My local Memorial weekend festival had fidget spinners for sale, ranging from $12 to over $20, advertised to help with ADHD, anxiety and more. It left me wondering what we know about their effectiveness. It turns out very little. On my go-to research source, pubmed, I could find no single study on fidget spinners or their kin (cubes, etc.). But NPR published two articles exactly two years apart, one on fidget spinners and one on fidgeting.
On May 14, 2017, NPR published an article on fidget spinners.
Essentially, the article quotes a Duke professor suggesting to stick with what’s known to work.
The professor points out that there’s no evidence that fidget spinners work. Though it’s said, what seems perhaps buried or likely to be easily overlooked is that the reason there’s no evidence is that there’s actually no trustworthy research on them. See here.

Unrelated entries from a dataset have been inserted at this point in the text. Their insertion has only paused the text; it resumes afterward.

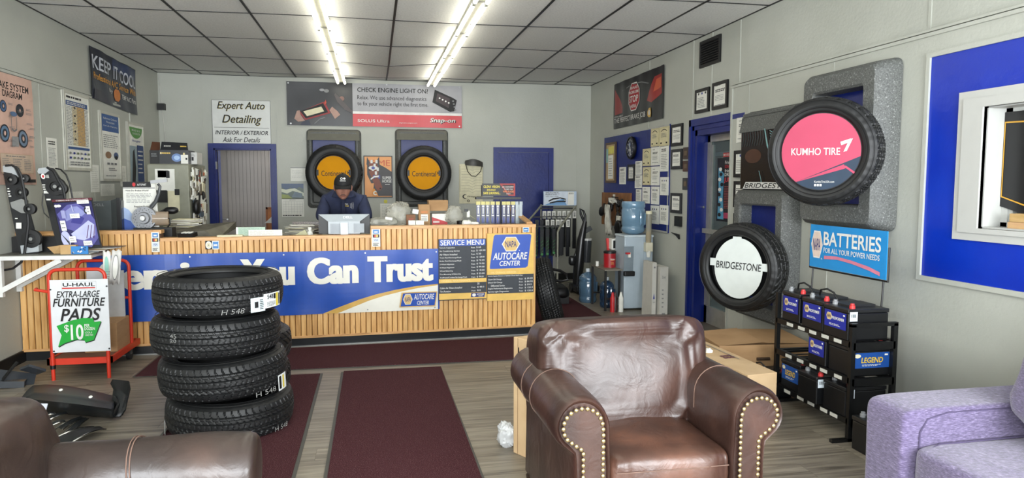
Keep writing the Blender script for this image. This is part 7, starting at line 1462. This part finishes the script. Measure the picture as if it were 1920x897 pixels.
battery('black battery standing on the floor behind the far end of the rack', 2.62, 4.50+.02, 0, .34, .17, .19, col=None, face='y', tag_=True)
battery('black battery on the floor between the rack and the purple sofa', 2.745, 3.34, 0, .20, .24, .20, col=None, tag_=True)
# sign above the rack
q = [at(x, y, 0, 3.10) for x, y in [(1517, 499), (1660, 525), (1665, 436), (1521, 419)]]; q = snap([(1517, 499), (1660, 525), (1665, 436), (1521, 419)], lambda x, y, o=0: at(x, y, 0, 3.10), 0, 1)
CY = paint('#1d86c8', .35, var=.03); o = MB(CY).prism(q, (.006, 0, 0)).build('rack_sign', angle=0, label='bright blue battery sign in a wire holder above the battery rack', cat='sign'); c = Canvas(*q)
napa(c, .02, .22, .19, .86, inner=paint('#d8c4b8')); c.text('BATTERIES', .205, .54, .94, .86, WHITE, .045); c.text('FOR ALL YOUR POWER NEEDS', .21, .37, .93, .49, WHITE, .03)
c.strip([(.22, .30), (.4, .325), (.6, .285), (.8, .22), (.94, .14)], [(.22, .22), (.4, .255), (.6, .215), (.8, .14), (.94, .06)], paint('#cf7a90')); c.text('R', .18, .2, .2, .24, WHITE); c.done(o)
a, b, z0, z1 = q[0].y, q[1].y, q[0].z, q[2].z
MB(BLACK).tube([(3.11, a+.01, z1-.1), (3.11, a+.01, z0-.01), (3.11, b-.01, z0-.01), (3.11, b-.01, z1-.1)], .006, 6).tube([(3.11, a-.03, z0-.01), (3.10, a-.03, .72)], .006, 6).tube([(3.11, b+.03, z0-.01), (3.10, b+.03, .72)], .006, 6).build('wire_holder', o)
# =================================================================== BOXES ON THE RIGHT, BOX BY THE ARMCHAIR, FLOOR CLUTTER
LC = multi('pale_cardboard', [(.3, '#c0a078'), (.7, '#d4b78e')], 5, .8)
def quadbox(name, label, top, z1, z0, m, canvas=None, bev=.004, cat='box'):
    """four floor-plan corners (ccw) -> box"""
    o = MB(m).prism([(x, y, z0) for x, y in top], (0, 0, z1-z0)).build(name, angle=0, label=label, cat=cat); bev and bevel(o, bev); return o
zt = .345; bp = [FL(x, y, zt) for x, y in [(1375, 658), (1487, 654), (1428, 628), (1319, 633)]]
o = quadbox('cardboard_box', 'large brown cardboard box with a slot handle, against the right wall', [(2.52, 4.78), (3.24, 4.72), (3.32, 5.24), (2.58, 5.30)], zt, 0, CARD)
mb = MB(CARD); mb.add([(2.52, 4.78, zt), (2.58, 5.30, zt), (2.93, 5.275, zt+.02), (2.87, 4.75, zt+.02)], [(0, 3, 2, 1)]).add([(3.24, 4.72, zt+.002), (3.32, 5.24, zt+.002), (2.94, 5.275, zt+.014), (2.88, 4.75, zt+.014)], [(0, 1, 2, 3)]); s_ = mb.build('box_flap', o, angle=0)
d = (V((3.24, 4.72, 0))-V((2.52, 4.78, 0))).normalized(); hc = V((2.86, 4.747, .24)); MB(paint('#3a2a1c')).tube([hc-d*.05+V((0, -.004, 0)), hc+d*.05+V((0, -.004, 0))], .012, 8).build('handle_slot', o)
o = quadbox('long_carton', 'long pale cardboard carton lying beside the armchair, its end towards the front', [(2.28, 3.95), (2.50, 3.98), (2.44, 5.35), (2.18, 5.33)], .36, 0, LC)
c = Canvas((2.28, 3.95, .361), (2.50, 3.98, .361), (2.44, 5.35, .361), (2.18, 5.33, .361)); c.rect(.1, .30, .9, .34, paint('#6a3a3e')) if 0 else None; [c.disc(.45+.12*(k % 3), .30+.03*(k//3), .07, .012, paint('#6a3040')) for k in range(6)]; c.lines(.2, .50, .6, .62, 4, GREY, 2, .4); c.rect(.72, .25, .75, .62, GREY); c.done(o)
c = Canvas((2.28, 3.95, 0), (2.50, 3.98, 0), (2.50, 3.98, .36), (2.28, 3.95, .36)); c.rect(.55, .28, .85, .30, GREY).rect(.55, .05, .57, .3, GREY).rect(.83, .05, .85, .3, GREY); c.done(o)
bagg('scrap of white plastic on the side of the long pale carton', 1329, 663, 4.55, (.05, .03, .07), 40, PAPER, 'plastic_scrap')
zt = at(965, 632, 1, 3.88).z; o = quadbox('tall_carton', 'tall narrow cardboard box standing behind the left arm of the armchair', [(.84, 3.77), (1.02, 3.80), (.96, 3.93), (.775, 3.885)], zt, 0, LC)
c = Canvas((.775, 3.885, 0), (.84, 3.77, 0), (.84, 3.77, zt), (.775, 3.885, zt)); c.rect(.3, .82, .38, .92, INK).rect(.62, .82, .70, .90, INK).rect(.30, .0, .32, 1, CARDD); c.done(o)
bagg('small white plastic bag on the floor against the tall narrow box', 950, 816, 4.0, (.10, .12, .14), 44, paint('#c9cbcb', .4, var=.06), 'plastic_bag'); 
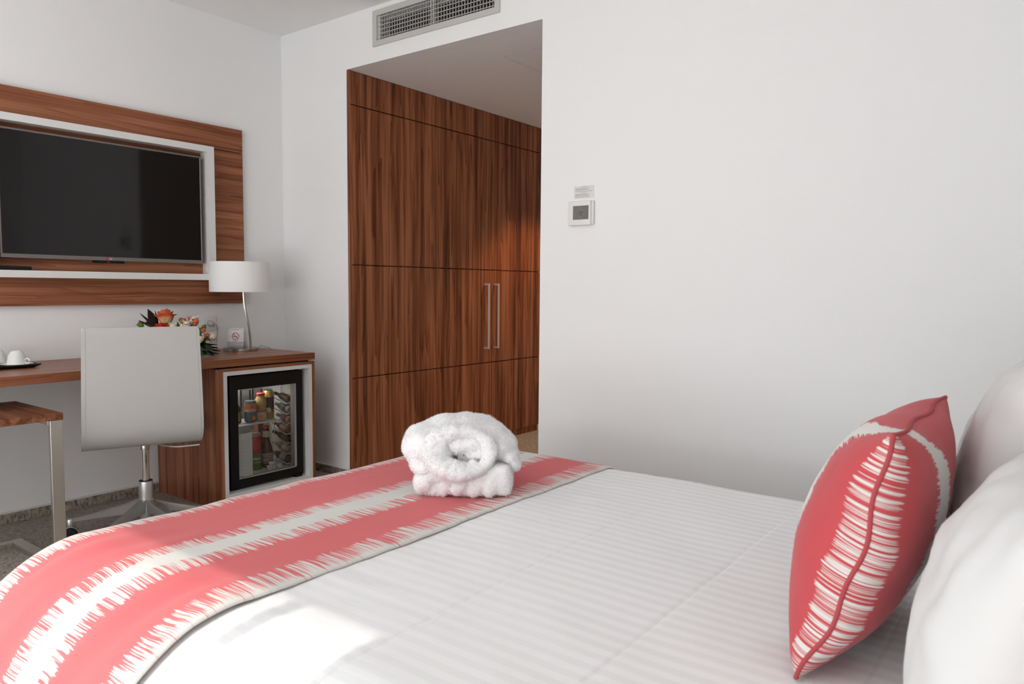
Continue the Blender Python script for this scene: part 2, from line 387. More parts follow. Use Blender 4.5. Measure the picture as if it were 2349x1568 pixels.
obj('centre_bar', box(xc-.009, xc-.004, -.008, .03, VZ0, VZ1), VENT, v); obj('centre_bar', box(xc+.004, xc+.009, -.004, .03, VZ0, VZ1), VENT, v)
# ================================================================== WARDROBE
ROWS = [(.052, .580), (.586, 1.236), (1.242, 2.138), (2.144, 2.327)]
UN = [(.001, .7190), (.7215, 1.2980), (1.3005, 1.900)]
LB = ['walnut wardrobe section nearest the white wall, without handles', 'walnut wardrobe section with the left of the two bar handles', 'walnut wardrobe section with the right bar handle, deepest in the hall']
for i, (y0, y1) in enumerate(UN):
    u = thing('wardrobe_unit', LB[i], 'wardrobe', (.3, (y0+y1)/2, 0), group='walnut wardrobe wall in the hall')
    yc = .102 if i == 0 else y0
    c = nb(); bx(c, .02, .585, yc, y1, .05, 2.325); bx(c, .02, .596, yc, y1, 0, .046)
    obj('carcass', c, W_DOOR, u)
    if i == 0: obj('filler_strip', box(.5855, .5978, .0125, .1010, 0, 2.327), W_DOOR, u)
    if i == 0: obj('end_strip', box(.5985, .6135, y0, y0+.0145, 0, 2.327, .001, 1), W_DOOR, u)
    for j, (z0, z1) in enumerate(ROWS):
        d = obj('door_panel', box(.5985, .613, y0+(.0155 if i == 0 else .0006), y1-.0006, z0, z1, .0012, 1), W_DOOR, u)
        if j == 1 and i > 0:
            hy = 1.219 if i == 1 else 1.328
            h = nb(); bx(h, .646, .656, hy-.006, hy+.006, .684, 1.144, .001, 1)
            for z in (.684, 1.132): bx(h, .612, .648, hy-.006, hy+.006, z, z+.012, .001, 1)
            obj('handle', h, HANDLE, d)
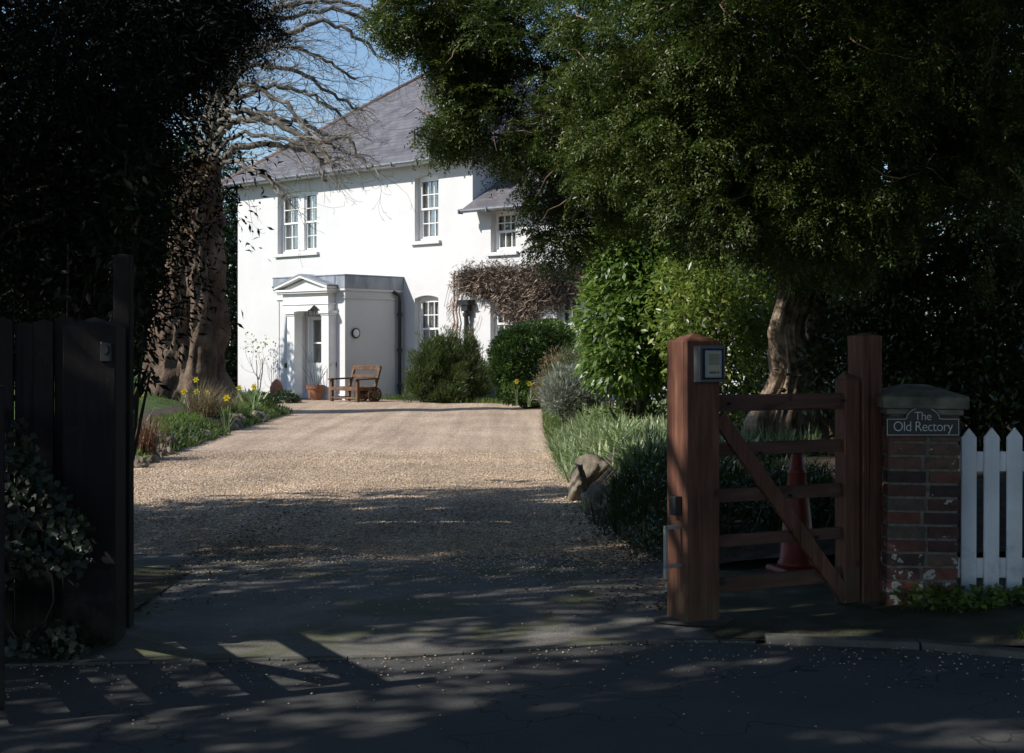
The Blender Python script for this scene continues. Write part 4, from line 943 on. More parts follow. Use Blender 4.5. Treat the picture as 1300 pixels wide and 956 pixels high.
# ---- yew on the right
yew = plant('yew_tree', (2.75,14.0,.45), 'big spreading dark yew tree overhanging the drive on the right', 'tree')
def trunk_mesh(name, base, pts, rad, mat, parent, seg=26, amp=.25, fr=3.0, seed=0, flute=5):
    """fluted, knotted trunk"""
    pts=[Vector(p) for p in pts]; V=[];Fc=[]; n=len(pts); m_=10; rows=[]
    for i in range(n-1):
        for k in range(m_): t_=k/m_; rows.append((pts[i].lerp(pts[i+1],t_), rad[i]*(1-t_)+rad[i+1]*t_))
    rows.append((pts[-1],rad[-1]))
    for j,(p,r_) in enumerate(rows):
        for k in range(seg*3):
            a_=2*math.pi*k/(seg*3); d_=Vector((math.cos(a_),math.sin(a_),0))
            q=p+d_*r_; n1=mnoise.noise(Vector((math.cos(a_)*fr*.8+seed,math.sin(a_)*fr*.8,q.z*.9))); n2=mnoise.noise(Vector((math.cos(a_)*fr*2.4,math.sin(a_)*fr*2.4+seed,q.z*2.2)))
            f_=math.sin(a_*flute+q.z*.8+n1*2.5); n3=mnoise.noise(Vector((math.cos(a_)*fr*7,math.sin(a_)*fr*7+seed,q.z*4.5))); rr=r_*max(.35,1+amp*(n1*1.3+n2*.8+.35*f_+.28*n3)); V.append(tuple(p+d_*rr))
    s3=seg*3
    for j in range(len(rows)-1):
        for k in range(s3): k2=(k+1)%s3; Fc.append((j*s3+k,j*s3+k2,(j+1)*s3+k2,(j+1)*s3+k))
    Fc.append(tuple((len(rows)-1)*s3+k for k in range(s3)))
    me=bpy.data.meshes.new(name); me.from_pydata(V,[],Fc); me.polygons.foreach_set('use_smooth',[True]*len(me.polygons)); me.materials.append(mat)
    o=bpy.data.objects.new(name,me); COL.objects.link(o); o.parent=parent; return o
trunk_mesh('trunk',0,[(-.12,0,-.1),(-.16,0,.25),(-.03,0,.75),(-.08,0,1.15),(.04,0,1.55),(.0,.05,2.3),(.15,.1,5.5)],[.30,.24,.17,.13,.11,.09,.05],M['bark'],yew,amp=.55,seed=3,flute=4)
trunk_mesh('trunk',0,[(.24,.05,-.1),(.18,.08,.5),(.30,.1,.95),(.26,.1,1.4),(.42,.2,2.4),(.9,.4,5.5)],[.19,.13,.10,.10,.10,.05],M['bark'],yew,amp=.5,seed=9,flute=3)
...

Meanwhile, two years earlier, on May 14, 2015, NPR published an article describing a small study that shows that children with ADHD performed better on tasks requiring concentration when they fidgeted. (The children worked while on a swivel chair that they, of course, spun and moved.)
Overall, more movement meant better performance for these kids (kids without ADHD, on the other hand, did worse with movement). The lead author, however, cautioned against both too little and too much movement. See here.
Perhaps fidget spinners would fall into too much movement or the wrong kind (attracting eyes as well as fingers), but it’d be interesting to see some real research on them.